Dopo una fase iniziale di crescita, esclusivamente imputabile alla recessione economica che è proseguita anche nel 2014 – come certifica il Rapporto – la spesa per pensioni, in relazione al PIL, flette gradualmente fino a raggiungere il 15% nel 2027. Negli anni successivi, dopo un quinquennio di relativa stabilità, si apre una nuova fase di crescita che si protrae fino al 2044 dove il rapporto raggiunge il 15,5%. Da qui in poi, il rapporto spesa/PIL scende rapidamente attestandosi al 14,9% nel 2050 ed al 13,7% nel 2060, con una decelerazione pressoché costante. La flessione del rapporto fra spesa pensionistica e PIL, nella prima parte del periodo di previsione, è largamente spiegata dall’aumento dei requisiti minimi di accesso al pensionamento e dalla applicazione, pro rata, del sistema di calcolo contributivo. La successiva fase di crescita, evidenziata nella parte centrale del periodo di previsione, è dovuta all’incremento del rapporto fra numero di pensioni e numero di occupati indotto dalla transizione demografica, solo in parte compensato dall’innalzamento dei requisiti minimi di accesso al pensionamento. Tale incremento sopravanza – prosegue il documento – l’effetto di contenimento degli importi pensionistici esercitato dalla graduale applicazione del sistema di calcolo contributivo sull’intera vita lavorativa. La rapida riduzione del rapporto fra spesa pensionistica e PIL, nella fase finale del periodo di previsione, è determinata dall’applicazione generalizzata del calcolo contributivo che si accompagna alla stabilizzazione, e successiva inversione di tendenza, del rapporto fra il numero di pensioni e il numero di occupati.
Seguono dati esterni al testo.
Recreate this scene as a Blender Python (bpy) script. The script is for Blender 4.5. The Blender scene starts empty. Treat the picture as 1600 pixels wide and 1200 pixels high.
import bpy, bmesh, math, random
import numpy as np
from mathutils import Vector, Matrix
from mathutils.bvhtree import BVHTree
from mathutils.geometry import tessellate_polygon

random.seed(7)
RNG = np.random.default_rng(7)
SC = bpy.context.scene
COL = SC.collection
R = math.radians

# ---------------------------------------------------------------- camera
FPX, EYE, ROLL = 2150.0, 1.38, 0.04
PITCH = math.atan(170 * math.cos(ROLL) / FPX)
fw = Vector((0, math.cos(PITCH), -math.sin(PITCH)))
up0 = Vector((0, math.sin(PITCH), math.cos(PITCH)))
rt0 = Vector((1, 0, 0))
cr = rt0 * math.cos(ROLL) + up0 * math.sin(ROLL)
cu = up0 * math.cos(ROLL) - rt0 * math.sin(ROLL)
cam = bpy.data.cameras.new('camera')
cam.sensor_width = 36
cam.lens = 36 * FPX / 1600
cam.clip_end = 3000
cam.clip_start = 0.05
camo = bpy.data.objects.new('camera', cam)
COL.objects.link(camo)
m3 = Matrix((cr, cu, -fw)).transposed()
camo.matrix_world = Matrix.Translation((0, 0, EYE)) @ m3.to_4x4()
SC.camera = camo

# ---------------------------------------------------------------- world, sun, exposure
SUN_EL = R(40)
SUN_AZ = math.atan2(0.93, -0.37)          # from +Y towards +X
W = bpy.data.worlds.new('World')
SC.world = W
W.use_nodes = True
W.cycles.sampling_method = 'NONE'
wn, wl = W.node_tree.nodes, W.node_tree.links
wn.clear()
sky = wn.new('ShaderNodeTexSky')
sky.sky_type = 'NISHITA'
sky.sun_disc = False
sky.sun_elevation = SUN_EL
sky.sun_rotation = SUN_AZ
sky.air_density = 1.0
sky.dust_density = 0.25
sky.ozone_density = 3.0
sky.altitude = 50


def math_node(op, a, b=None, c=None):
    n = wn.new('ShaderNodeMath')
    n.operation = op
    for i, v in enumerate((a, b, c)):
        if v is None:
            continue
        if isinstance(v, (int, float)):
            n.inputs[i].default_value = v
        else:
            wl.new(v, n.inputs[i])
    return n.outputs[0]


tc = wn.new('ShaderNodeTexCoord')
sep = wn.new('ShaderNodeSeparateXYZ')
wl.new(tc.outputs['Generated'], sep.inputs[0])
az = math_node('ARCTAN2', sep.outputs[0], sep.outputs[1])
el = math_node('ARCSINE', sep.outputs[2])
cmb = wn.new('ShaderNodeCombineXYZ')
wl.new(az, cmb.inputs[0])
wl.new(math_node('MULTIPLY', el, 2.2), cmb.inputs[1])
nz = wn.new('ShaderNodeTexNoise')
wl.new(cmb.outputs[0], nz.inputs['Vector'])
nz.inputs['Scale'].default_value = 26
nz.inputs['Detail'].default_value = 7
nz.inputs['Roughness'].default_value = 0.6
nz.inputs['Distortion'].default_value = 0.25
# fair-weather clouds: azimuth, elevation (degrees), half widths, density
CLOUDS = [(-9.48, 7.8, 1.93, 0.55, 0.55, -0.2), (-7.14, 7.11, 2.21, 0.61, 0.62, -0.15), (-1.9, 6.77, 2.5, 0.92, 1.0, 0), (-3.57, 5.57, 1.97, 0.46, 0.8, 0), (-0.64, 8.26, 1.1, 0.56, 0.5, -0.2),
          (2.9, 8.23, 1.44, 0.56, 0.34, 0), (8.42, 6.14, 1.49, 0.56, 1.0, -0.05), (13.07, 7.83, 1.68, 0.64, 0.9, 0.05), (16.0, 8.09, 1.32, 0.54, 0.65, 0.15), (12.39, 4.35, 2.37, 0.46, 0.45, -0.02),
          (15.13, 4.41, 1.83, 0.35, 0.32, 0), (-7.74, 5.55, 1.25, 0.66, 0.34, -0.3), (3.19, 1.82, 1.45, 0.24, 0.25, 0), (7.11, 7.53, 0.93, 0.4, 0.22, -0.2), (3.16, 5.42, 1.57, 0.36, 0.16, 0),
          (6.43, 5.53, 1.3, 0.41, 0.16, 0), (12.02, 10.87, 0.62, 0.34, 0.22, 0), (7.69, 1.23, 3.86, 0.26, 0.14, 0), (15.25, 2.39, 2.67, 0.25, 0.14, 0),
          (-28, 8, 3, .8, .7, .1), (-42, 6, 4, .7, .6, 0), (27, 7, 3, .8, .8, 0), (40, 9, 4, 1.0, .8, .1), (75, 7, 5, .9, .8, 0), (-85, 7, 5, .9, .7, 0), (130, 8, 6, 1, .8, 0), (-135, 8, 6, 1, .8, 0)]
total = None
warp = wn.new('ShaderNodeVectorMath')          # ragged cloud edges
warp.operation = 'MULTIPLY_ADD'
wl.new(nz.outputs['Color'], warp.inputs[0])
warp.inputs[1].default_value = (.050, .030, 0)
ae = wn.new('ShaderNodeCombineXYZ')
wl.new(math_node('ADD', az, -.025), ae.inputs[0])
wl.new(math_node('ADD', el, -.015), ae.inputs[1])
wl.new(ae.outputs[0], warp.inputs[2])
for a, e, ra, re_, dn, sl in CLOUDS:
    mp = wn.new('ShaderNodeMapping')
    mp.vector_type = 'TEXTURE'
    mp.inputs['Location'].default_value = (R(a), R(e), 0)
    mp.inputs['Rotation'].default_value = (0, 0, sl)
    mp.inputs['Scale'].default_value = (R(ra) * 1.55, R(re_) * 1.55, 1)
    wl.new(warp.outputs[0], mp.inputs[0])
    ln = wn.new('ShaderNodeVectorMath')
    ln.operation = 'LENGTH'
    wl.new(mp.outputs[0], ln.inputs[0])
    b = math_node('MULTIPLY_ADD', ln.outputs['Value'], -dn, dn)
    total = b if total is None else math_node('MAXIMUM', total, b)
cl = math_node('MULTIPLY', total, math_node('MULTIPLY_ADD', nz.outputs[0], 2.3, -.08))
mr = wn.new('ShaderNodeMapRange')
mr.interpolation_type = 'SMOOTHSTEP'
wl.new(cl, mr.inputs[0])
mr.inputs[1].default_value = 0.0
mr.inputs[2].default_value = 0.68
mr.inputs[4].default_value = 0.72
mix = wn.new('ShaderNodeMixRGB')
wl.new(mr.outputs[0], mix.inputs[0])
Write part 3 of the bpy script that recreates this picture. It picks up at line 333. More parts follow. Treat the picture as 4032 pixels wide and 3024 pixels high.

Tale andamento si spiega grazie alla progressiva scomparsa delle generazioni dei baby boomers e all’adeguamento automatico dei requisiti minimi di accesso al pensionamento in funzione della speranza di vita. La descrizione dei trend di medio-lungo periodo della spesa per pensioni in rapporto al PIL evidenzia – ecco il passaggio-chiave del Rapporto – che il processo di riforma del sistema pensionistico italiano è riuscito, in misura sostanziale, a compensare i potenziali effetti della transizione demografica sulla spesa pubblica nei prossimi decenni. Infatti, come evidenziato in sede internazionale e, in particolare, dalla Commissione europea, l’Italia presenta una futura dinamica della spesa in rapporto al PIL significativamente più contenuta rispetto a quella prevista per la maggior parte dei paesi esaminati. Infatti, a fronte di un valore della spesa pensionistica in rapporto al PIL che decrescerà in media, per l’insieme dei Paesi dell’UE, di 0,2 punti percentuali nel periodo 2013-2060, nel caso dell’Italia il rapporto scenderà di 1,9 punti percentuali segnalando, pertanto, un rischio assai contenuto in termini di impatto dell’invecchiamento demografico sulla sostenibilità delle finanze pubbliche.
Tale andamento, conseguente alle riforme adottate, contribuisce a garantire nel medio-lungo periodo il percorso di rientro del debito pubblico italiano (significativamente più elevato rispetto alla media dei Paesi dell’UE) entro i parametri europei. In tale contesto chi ce lo fa fare di manomettere la riforma delle pensioni del 2011? Già la UE ci tiene sotto tiro per il progetto di manipolare la tassazione sulla casa; di certo, la Commissione non approverebbe una misura che metta in discussione quella “madre di tutte le riforme” (delle pensioni, appunto) che ci ha consentito qualche anno di libertà vigilata. Ma poi è arrivato il contrordine. Matteo Renzi, in una lettera ai militanti sull’Unità, ha sconfessato il Ministro dell’economia, invitandolo, insieme al collega Poletti, a studiare delle misure di flessibilità da inserire già nella legge di stabilità. Sommo gaudio dei sindacati. Gli incubi non vanno mai a dormire.